The above arguments should not be underestimated, but there are also counter-arguments. Although today's investments in energy conversion are only a fraction of what is needed, there is heavy demand for the products being manufactured. Many investors and asset managers want at least part of their portfolios to consist of distinctly sustainable assets. The issuance of both green (environmental and climate) and blue (water) bonds is increasing. Greater demand has also led to better tools for defining what investments can be classified as sustainable. Of these, the main tool is the European Union’s new “taxonomy”. It is complicated to calculate exactly how much these green tools contribute to total investments, since it is hard to say how much is "extra" money and how much would have been invested anyway. But the overall impression is that there is plenty of potential capital for investments in climate transition measures, especially if they are channelled properly and today’s low interest rate environment persists.

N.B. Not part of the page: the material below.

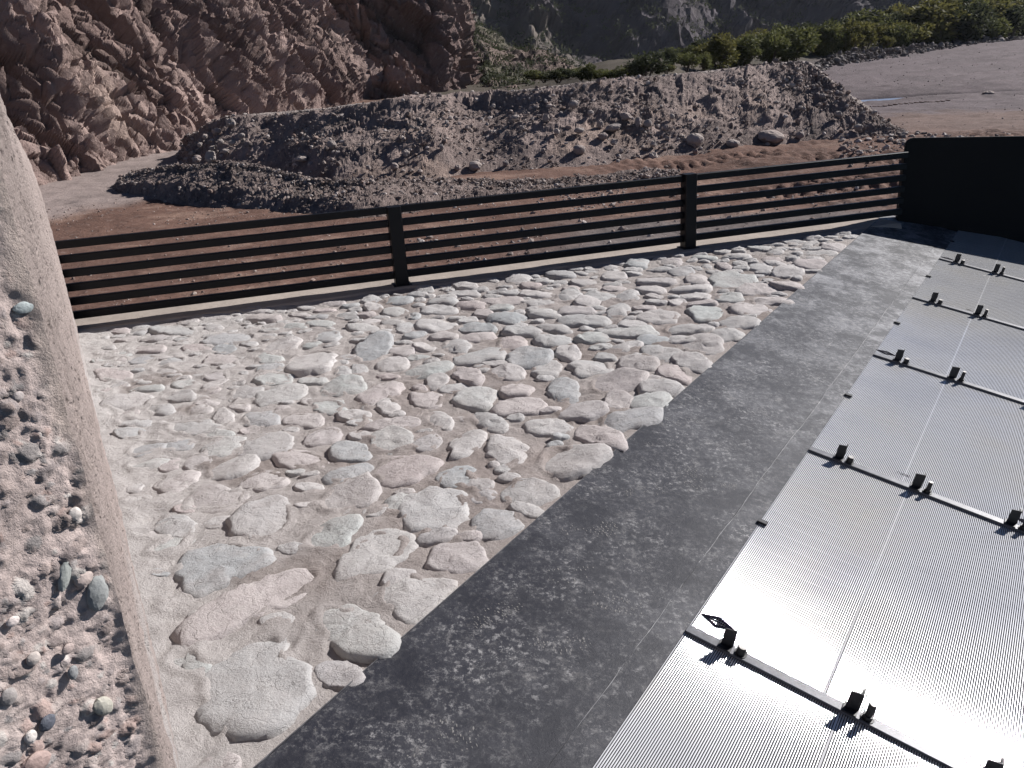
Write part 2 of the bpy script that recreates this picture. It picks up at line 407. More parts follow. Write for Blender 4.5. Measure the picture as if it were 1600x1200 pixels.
# ================================================================== GROUND SHEET
def smooth01(x, a, b): t = np.clip((x - a) / (b - a), 0, 1); return t * t * (3 - 2 * t)
def rb_of(az): return np.clip(60 + (az - 19.5) * 2.8, 36, 160)
def ground_z(x, y, detail=True):
    r = np.hypot(x, y); az = np.degrees(np.arctan2(x, y))
    z = -.5 + np.clip(r - 28, 0, 90) * .025
    rb = rb_of(az)
    z = z + np.where(az > 2, np.clip((r - rb) * .09, 0, 1.3) - np.clip((r - rb - 25) * .06, 0, 5), 0) * smooth01(az, 2, 8)
    if detail:
        P = np.stack([x, y, 0 * x], -1)
        z = z + .05 * fbm(P * .7, 4, 3) + .022 * fbm(P * 3.1, 4, 5) + .012 * fbm(P * 9, 3, 9)
        z = z + .25 * fbm(P * .06, 3, 33) * smooth01(r, 45, 90)
        st = np.stack([x * .10 + y * .03, (y - x * .45) * .55, 0 * x], -1)
        z = z + (.16 * (ridged(st, 4, 37) - .45) + .05 * fbm(P * 1.4, 3, 38)) * smooth01(r, 29, 36) * (1 - smooth01(r, 100, 130))
        # tractor ruts on the right, running along the foot of the berm
        X = x * math.sin(math.radians(84)) + y * math.cos(math.radians(84)); Yp = -x * math.cos(math.radians(84)) + y * math.sin(math.radians(84))
        m = smooth01(x, 1.0, 4.5) * (1 - smooth01(x, 13, 18)) * smooth01(y, 11.2, 13) * (1 - smooth01(y, 19, 22))
        q = np.stack([X * .55, Yp * 2.2, 0 * x], -1)
        z = z + m * .11 * (ridged(q, 3, 21) - .4) + m * .035 * np.sin(X * 22 + 3 * fbm(P * .8, 2, 4)) * (vnoise(np.stack([X * .3, Yp * .9, 0 * x], -1), 8) > .1)
    # hollow the pool lies in
    px, py = x - PO[0], y - PO[1]
    d = np.hypot((px * POA[0] + py * POA[1]) / 4.2, (px * -POA[1] + py * POA[0]) / 1.05)
    z = z * (1 - .8 * (1 - smooth01(d, 1.0, 2.2))) + (-.46) * .8 * (1 - smooth01(d, 1.0, 2.2)) - .25 * (1 - smooth01(d, .8, 1.25))
    return z
PO = gp(1395, 156, -.5)[:2]; POA = np.array([math.cos(math.radians(6)), -math.sin(math.radians(6))])
na, nr = 700, 560
azs = np.radians(np.linspace(-66, 74, na)); rs = np.concatenate([np.geomspace(5.2, 42, 400), np.geomspace(42.6, 420, nr - 400)])
A_, R_ = np.meshgrid(azs, rs, indexing='ij'); gx, gy = (R_ * np.sin(A_)).ravel(), (R_ * np.cos(A_)).ravel()
gz = ground_z(gx, gy)
# keep the soil below the curb, the weir and everything on the near side of the fence
dpf = (gx - F0[0]) * FN[0] + (gy - F0[1]) * FN[1]
gz = np.where(dpf > -1.3, np.minimum(gz, -.36 - .02 * 0 - np.clip(dpf + .45, 0, 9) * 1.2), gz)
qx, qy, qd = proj(np.stack([gx, gy, gz], -1))
Pg = np.stack([gx, gy, 0 * gx], -1); nA = fbm(Pg * .35, 4, 41); nB = fbm(Pg * 1.6, 4, 43)
brown = np.array([.120, .070, .054]); sand = np.array([.22, .178, .163]); grav = np.array([.15, .125, .118]); plain = np.array([.100, .080, .084]); pinkmud = np.array([.125, .086, .074])
r_ = np.hypot(gx, gy); azd = np.degrees(np.arctan2(gx, gy))
colr = np.tile(brown, (len(gx), 1))
def blend(m, c):
    global colr
    m = np.clip(m, 0, 1)[:, None]; colr = colr * (1 - m) + np.asarray(c) * m
blend(smooth01(nB + .35 * nA, .12, .4) * .5, (.20, .135, .105))
left = 1 - smooth01(azd, -14, -8)
blend(left * smooth01(r_ + 3 * nA, 18.3, 20.8), sand)
blend(smooth01(azd + 6 * nA, 6, 14) * smooth01(r_ + 2 * nA, 22.0, 24.5), pinkmud)
blend(smooth01(azd, 5, 12) * smooth01(r_ + 1.0 * nB, 28.5, 30), plain)
blend(smooth01(azd + 3 * nB, 26, 28) * smooth01(r_, 16.5, 18) * (1 - smooth01(r_ + nB, 20.5, 22)), grav)
blend(smooth01(azd + 8 * nA, -4, 4) * (1 - smooth01(r_ + 1.0 * nB, 11.5, 13)), grav * .8)
blend(smooth01(r_ - rb_of(azd), 0, 5) * smooth01(azd, 2, 8), (.050, .043, .033))
blend(smooth01(r_, 29, 33) * smooth01(azd, -9, -5) * (1 - smooth01(azd + 2 * nA, 12, 15)), (.062, .052, .040))
colr *= (1 + .25 * nB + .15 * nA)[:, None].clip(.6, 1.5)
GF = grid_faces(na, nr)
link('ground', mk_mesh('ground', np.stack([gx, gy, gz], -1), GF[:, ::-1].copy(), M['ground'], True, colr.clip(.02, .6)))
bpy.data.objects['ground']['kind'] = 'structure'

# pool of standing water
n = 64; ang = np.linspace(0, 2 * np.pi, n, endpoint=False); rr = 1 + .12 * vnoise(np.stack([np.cos(ang) * 2, np.sin(ang) * 2, 0 * ang], -1), 4)
lx, ly = 5.4 * rr * np.cos(ang), 1.35 * rr * np.sin(ang)
wx, wy = PO[0] + lx * POA[0] - ly * POA[1], PO[1] + lx * POA[1] + ly * POA[0]
me = mk_mesh('water', np.stack([wx, wy, np.full(n, -.505)], -1), [list(range(n))], M['water'])
tag(link('water', me), kind='structure')

# ================================================================== LOFTED LANDFORMS
def loft(sections, ns, ntt, jitter=None):
    """sections: list of rows of points (all rows the same length) -> dense grid (ns, ntt, 3), smooth along the rows"""
    A = np.asarray(sections, float)                                # (k, m, 3)
    k, m, _ = A.shape
    s = np.linspace(0, k - 1, ns); i = np.clip(np.floor(s).astype(int), 0, k - 2); f = s - i
    def cr(P, i, f, lo, hi):
        p0, p1, p2, p3 = P[np.clip(i - 1, lo, hi)], P[i], P[i + 1], P[np.clip(i + 2, lo, hi)]
        f = f.reshape(-1, *([1] * (P.ndim - 1)))
        return .5 * (2 * p1 + (p2 - p0) * f + (2 * p0 - 5 * p1 + 4 * p2 - p3) * f ** 2 + (3 * p1 - p0 - 3 * p2 + p3) * f ** 3)
    B = cr(A, i, f, 0, k - 1)                                      # (ns, m, 3)
    t = np.linspace(0, m - 1, ntt); j = np.clip(np.floor(t).astype(int), 0, m - 2); g = t - j
    Bt = np.swapaxes(B, 0, 1); p1, p2 = Bt[j], Bt[j + 1]
    C = p1 * (1 - g)[:, None, None] + p2 * g[:, None, None]
    return np.swapaxes(C, 0, 1)
def grid_normals(G):
    du = np.gradient(G, axis=0); dv = np.gradient(G, axis=1); n = np.cross(du, dv); n /= np.linalg.norm(n, axis=2)[..., None] + 1e-9
    return n
def facing(n, G, eye=EYE):
    return n if ((n * (eye - G)).sum(2).mean() > 0) else -n

# ---- main gravel berm
def berm_section(fx, fy, cx_, cy_, back, flat, zf=-.5, mid=.5, midh=.5):
    if flat > .55: back = back * (1.75 if fx < 800 else 1.35)
    fb = gp(fx, fy, zf); fr = math.hypot(fb[0], fb[1]); cr_ = at_r(cx_, cy_, fr + back)
    d = cr_[:2] / np.linalg.norm(cr_[:2])
    f0 = fb.copy(); f0[2] = zf - .35; f0[:2] -= d * .35
    md = fb * (1 - mid) + cr_ * mid; md[2] = zf + (cr_[2] - zf) * midh
    c2 = cr_.copy(); c2[:2] += d * flat; c2[2] -= .02 * flat
    b0 = c2.copy(); b0[:2] += d * (cr_[2] + 1.1) * 1.5; b0[2] = -.9
    return [f0, md, cr_ - np.array([0, 0, .06]), cr_ + np.array([d[0] * .15, d[1] * .15, 0]), c2, b0]
BS = [berm_section(268, 252, 285, 235, 1.0, .6), berm_section(285, 262, 305, 212, 1.8, .8), berm_section(340, 270, 350, 187, 2.3, 1.5), berm_section(430, 276, 430, 179, 2.6, 3),
      berm_section(520, 288, 520, 169, 2.8, 3), berm_section(600, 292, 600, 160, 2.9, 3, mid=.55, midh=.42), berm_section(680, 280, 680, 152, 2.8, 3, mid=.35, midh=.6), berm_section(750, 272, 750, 147, 2.6, 3, mid=.5, midh=.6),
      berm_section(830, 266, 830, 140, 2.5, 3, mid=.55, midh=.55), berm_section(910, 262, 910, 131, 2.6, 3, mid=.6, midh=.5), berm_section(1000, 250, 1000, 121, 2.6, 3.5, mid=.5, midh=.5), berm_section(1080, 242, 1085, 113, 2.6, 3.5, mid=.45, midh=.45),
      berm_section(1160, 232, 1165, 105, 2.6, 3.5, mid=.4, midh=.42), berm_section(1235, 224, 1225, 99, 2.7, 3.5, mid=.42, midh=.42), berm_section(1290, 220, 1262, 99, 2.6, 3, mid=.5, midh=.5), berm_section(1340, 218, 1300, 128, 2.0, 2.4),
      berm_section(1385, 216, 1345, 163, 1.4, 1.6), berm_section(1420, 214, 1390, 195, .8, .6), berm_section(1440, 212, 1425, 209, .4, .2)]
ns, ntt = 720, 120
G = loft(BS, ns, ntt); N = facing(grid_normals(G), G); P = G.reshape(-1, 3)
tt = np.tile(np.linspace(0, 5, ntt), ns); ss = np.repeat(np.linspace(0, len(BS) - 1, ns), ntt)
amp = np.clip(np.minimum(tt / .8, (5 - tt) / .8), 0, 1) * np.clip(np.minimum(ss + .3, len(BS) - .6 - ss), .15, 1)
face = np.clip(1 - np.abs(tt - 1.4) / 1.3, 0, 1)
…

No single country, organisation or company can raise all the money that is needed. Investment volumes will depend on whether the public and private sectors pull in the same direction, albeit with some division of responsibilities. Investments in climate adaptation, such as levees around seaside cities, are 90 per cent paid for by the public sector. Investments in climate transition, such as new energy technology, are today more than half financed by the private sector – a share that is likely to grow. During the climate transition process, it will be the public sector's responsibility to steer developments in a sustainable direction with the help of regulations, taxes and global agreements. The Glasgow climate conference will be an important indication of whether and how this summer's events have affected how politicians view their responsibility and envision the way forward.